‘De farizeeër toonde dus trekjes van de vijanden van het kruis?’
Als we daar weer naar teruggaan, dan komen we in Filippenzen 3 bij wat
Paulus erover schrijft. Paulus is niet verbijsterd, is niet verontwaardigd
over deze gelovigen. Want het is misschien wel verrassend voor ons, maar
de vijanden van het kruis van Christus zijn niet ongelovigen. Het gaat
niet om ongelovige mensen die de gelovigen te vuur en te zwaard
bestrijden. Die zijn er wel, maar die bedoelt Paulus niet.
‘Maar er zijn toch veel vijanden van Christus?’
Jawel, maar hier gaat het om de vijanden van het kruis van Christus.

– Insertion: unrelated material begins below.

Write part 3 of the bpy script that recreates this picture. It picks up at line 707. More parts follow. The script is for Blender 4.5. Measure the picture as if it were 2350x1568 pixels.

Dus niet mensen die in ongeloof tegen Christus zijn, maar gelovigen die
weliswaar wel vrienden van Christus zijn en Hem willen eren. Tegelijker-
tijd zijn zij (soms of vaak of altijd) vijanden van Zijn kruis. Dat is natuurlijk
een manier van spreken waarmee symbolisch de schande en verachting en
minachting bedoeld wordt, die ons kan overkomen in ons dienstbetoon.
‘En het willen hebben van eigen eer, toch?’
Dat ook, en dat hebben we gezien bij de gelijkenis die we overwogen.
Als we kijken wat Paulus erbij zegt, dan wordt al iets meer duidelijk. Hij
schrijft, dat zij (die vijanden) aardsgezind zijn. Is een andere gezindheid
dan die van ootmoedigheid. Want wat treffen we op aarde vaak aan:
zelfgerichtheid, ziels bezig zijn en lege (vergeefse) ambities.
‘Oei, ik heb veel om over na te denken. Morgen verder!’
Doen we!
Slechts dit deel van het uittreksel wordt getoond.